***** Data section *****

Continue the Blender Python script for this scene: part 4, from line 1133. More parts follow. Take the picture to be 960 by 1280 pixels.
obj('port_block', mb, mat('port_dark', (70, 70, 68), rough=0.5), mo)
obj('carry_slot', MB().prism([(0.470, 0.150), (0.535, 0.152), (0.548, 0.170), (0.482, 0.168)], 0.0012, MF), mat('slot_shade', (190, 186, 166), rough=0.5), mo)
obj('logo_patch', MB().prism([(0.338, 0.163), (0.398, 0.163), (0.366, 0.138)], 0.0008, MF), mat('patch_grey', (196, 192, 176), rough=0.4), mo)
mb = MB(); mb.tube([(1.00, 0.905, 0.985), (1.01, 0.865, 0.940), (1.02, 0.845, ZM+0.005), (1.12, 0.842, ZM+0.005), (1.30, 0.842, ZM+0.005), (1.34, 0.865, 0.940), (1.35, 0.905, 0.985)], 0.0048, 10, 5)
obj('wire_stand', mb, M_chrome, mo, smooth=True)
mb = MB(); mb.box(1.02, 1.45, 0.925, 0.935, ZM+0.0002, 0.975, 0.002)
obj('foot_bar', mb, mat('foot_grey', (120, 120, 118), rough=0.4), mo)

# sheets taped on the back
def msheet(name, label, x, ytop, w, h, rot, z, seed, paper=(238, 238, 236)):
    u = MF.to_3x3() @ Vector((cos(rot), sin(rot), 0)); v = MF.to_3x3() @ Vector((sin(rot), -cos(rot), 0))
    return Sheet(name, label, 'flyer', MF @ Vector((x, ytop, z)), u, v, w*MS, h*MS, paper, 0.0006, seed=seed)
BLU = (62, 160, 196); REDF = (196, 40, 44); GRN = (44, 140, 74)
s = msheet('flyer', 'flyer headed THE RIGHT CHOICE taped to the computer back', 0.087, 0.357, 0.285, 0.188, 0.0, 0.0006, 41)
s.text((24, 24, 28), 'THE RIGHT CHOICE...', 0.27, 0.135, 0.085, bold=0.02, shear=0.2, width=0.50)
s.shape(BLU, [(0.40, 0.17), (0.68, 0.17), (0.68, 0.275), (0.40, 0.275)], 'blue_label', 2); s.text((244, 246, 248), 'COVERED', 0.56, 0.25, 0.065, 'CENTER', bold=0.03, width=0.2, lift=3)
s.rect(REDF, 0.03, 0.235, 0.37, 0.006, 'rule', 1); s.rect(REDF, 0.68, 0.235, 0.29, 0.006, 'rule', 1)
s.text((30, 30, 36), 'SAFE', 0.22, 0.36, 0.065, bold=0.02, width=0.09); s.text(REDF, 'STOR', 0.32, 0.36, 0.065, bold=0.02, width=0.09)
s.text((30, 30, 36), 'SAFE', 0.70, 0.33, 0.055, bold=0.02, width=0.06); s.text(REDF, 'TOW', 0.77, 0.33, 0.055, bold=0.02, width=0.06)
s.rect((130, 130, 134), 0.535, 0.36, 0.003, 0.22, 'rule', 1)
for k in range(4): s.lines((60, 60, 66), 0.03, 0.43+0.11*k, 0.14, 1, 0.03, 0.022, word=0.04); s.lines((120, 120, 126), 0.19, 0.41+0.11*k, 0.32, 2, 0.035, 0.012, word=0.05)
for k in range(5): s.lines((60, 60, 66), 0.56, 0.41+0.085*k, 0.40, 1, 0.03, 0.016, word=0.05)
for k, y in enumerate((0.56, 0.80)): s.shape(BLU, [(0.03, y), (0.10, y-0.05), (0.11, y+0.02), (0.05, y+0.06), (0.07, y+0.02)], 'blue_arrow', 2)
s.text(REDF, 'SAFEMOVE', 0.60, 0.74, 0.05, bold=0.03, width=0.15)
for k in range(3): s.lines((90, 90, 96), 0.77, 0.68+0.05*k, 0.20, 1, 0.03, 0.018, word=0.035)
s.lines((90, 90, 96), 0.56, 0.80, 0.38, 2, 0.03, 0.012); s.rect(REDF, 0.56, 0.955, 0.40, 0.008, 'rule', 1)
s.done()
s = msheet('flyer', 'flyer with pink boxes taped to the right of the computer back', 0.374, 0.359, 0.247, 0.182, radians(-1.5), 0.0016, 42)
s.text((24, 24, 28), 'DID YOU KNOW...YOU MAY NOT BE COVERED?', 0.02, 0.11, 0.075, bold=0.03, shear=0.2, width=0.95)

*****

* Requirement *
Transcribe all of the material exactly. Omit nothing.

* Complete answer *
Continue the Blender Python script for this scene: part 4, from line 1133. More parts follow. Take the picture to be 960 by 1280 pixels.
obj('port_block', mb, mat('port_dark', (70, 70, 68), rough=0.5), mo)
obj('carry_slot', MB().prism([(0.470, 0.150), (0.535, 0.152), (0.548, 0.170), (0.482, 0.168)], 0.0012, MF), mat('slot_shade', (190, 186, 166), rough=0.5), mo)
obj('logo_patch', MB().prism([(0.338, 0.163), (0.398, 0.163), (0.366, 0.138)], 0.0008, MF), mat('patch_grey', (196, 192, 176), rough=0.4), mo)
mb = MB(); mb.tube([(1.00, 0.905, 0.985), (1.01, 0.865, 0.940), (1.02, 0.845, ZM+0.005), (1.12, 0.842, ZM+0.005), (1.30, 0.842, ZM+0.005), (1.34, 0.865, 0.940), (1.35, 0.905, 0.985)], 0.0048, 10, 5)
obj('wire_stand', mb, M_chrome, mo, smooth=True)
mb = MB(); mb.box(1.02, 1.45, 0.925, 0.935, ZM+0.0002, 0.975, 0.002)
obj('foot_bar', mb, mat('foot_grey', (120, 120, 118), rough=0.4), mo)

# sheets taped on the back
def msheet(name, label, x, ytop, w, h, rot, z, seed, paper=(238, 238, 236)):
    u = MF.to_3x3() @ Vector((cos(rot), sin(rot), 0)); v = MF.to_3x3() @ Vector((sin(rot), -cos(rot), 0))
    return Sheet(name, label, 'flyer', MF @ Vector((x, ytop, z)), u, v, w*MS, h*MS, paper, 0.0006, seed=seed)
BLU = (62, 160, 196); REDF = (196, 40, 44); GRN = (44, 140, 74)
s = msheet('flyer', 'flyer headed THE RIGHT CHOICE taped to the computer back', 0.087, 0.357, 0.285, 0.188, 0.0, 0.0006, 41)
s.text((24, 24, 28), 'THE RIGHT CHOICE...', 0.27, 0.135, 0.085, bold=0.02, shear=0.2, width=0.50)
s.shape(BLU, [(0.40, 0.17), (0.68, 0.17), (0.68, 0.275), (0.40, 0.275)], 'blue_label', 2); s.text((244, 246, 248), 'COVERED', 0.56, 0.25, 0.065, 'CENTER', bold=0.03, width=0.2, lift=3)
s.rect(REDF, 0.03, 0.235, 0.37, 0.006, 'rule', 1); s.rect(REDF, 0.68, 0.235, 0.29, 0.006, 'rule', 1)
s.text((30, 30, 36), 'SAFE', 0.22, 0.36, 0.065, bold=0.02, width=0.09); s.text(REDF, 'STOR', 0.32, 0.36, 0.065, bold=0.02, width=0.09)
s.text((30, 30, 36), 'SAFE', 0.70, 0.33, 0.055, bold=0.02, width=0.06); s.text(REDF, 'TOW', 0.77, 0.33, 0.055, bold=0.02, width=0.06)
s.rect((130, 130, 134), 0.535, 0.36, 0.003, 0.22, 'rule', 1)
for k in range(4): s.lines((60, 60, 66), 0.03, 0.43+0.11*k, 0.14, 1, 0.03, 0.022, word=0.04); s.lines((120, 120, 126), 0.19, 0.41+0.11*k, 0.32, 2, 0.035, 0.012, word=0.05)
for k in range(5): s.lines((60, 60, 66), 0.56, 0.41+0.085*k, 0.40, 1, 0.03, 0.016, word=0.05)
for k, y in enumerate((0.56, 0.80)): s.shape(BLU, [(0.03, y), (0.10, y-0.05), (0.11, y+0.02), (0.05, y+0.06), (0.07, y+0.02)], 'blue_arrow', 2)
s.text(REDF, 'SAFEMOVE', 0.60, 0.74, 0.05, bold=0.03, width=0.15)
for k in range(3): s.lines((90, 90, 96), 0.77, 0.68+0.05*k, 0.20, 1, 0.03, 0.018, word=0.035)
s.lines((90, 90, 96), 0.56, 0.80, 0.38, 2, 0.03, 0.012); s.rect(REDF, 0.56, 0.955, 0.40, 0.008, 'rule', 1)
s.done()
s = msheet('flyer', 'flyer with pink boxes taped to the right of the computer back', 0.374, 0.359, 0.247, 0.182, radians(-1.5), 0.0016, 42)
s.text((24, 24, 28), 'DID YOU KNOW...YOU MAY NOT BE COVERED?', 0.02, 0.11, 0.075, bold=0.03, shear=0.2, width=0.95)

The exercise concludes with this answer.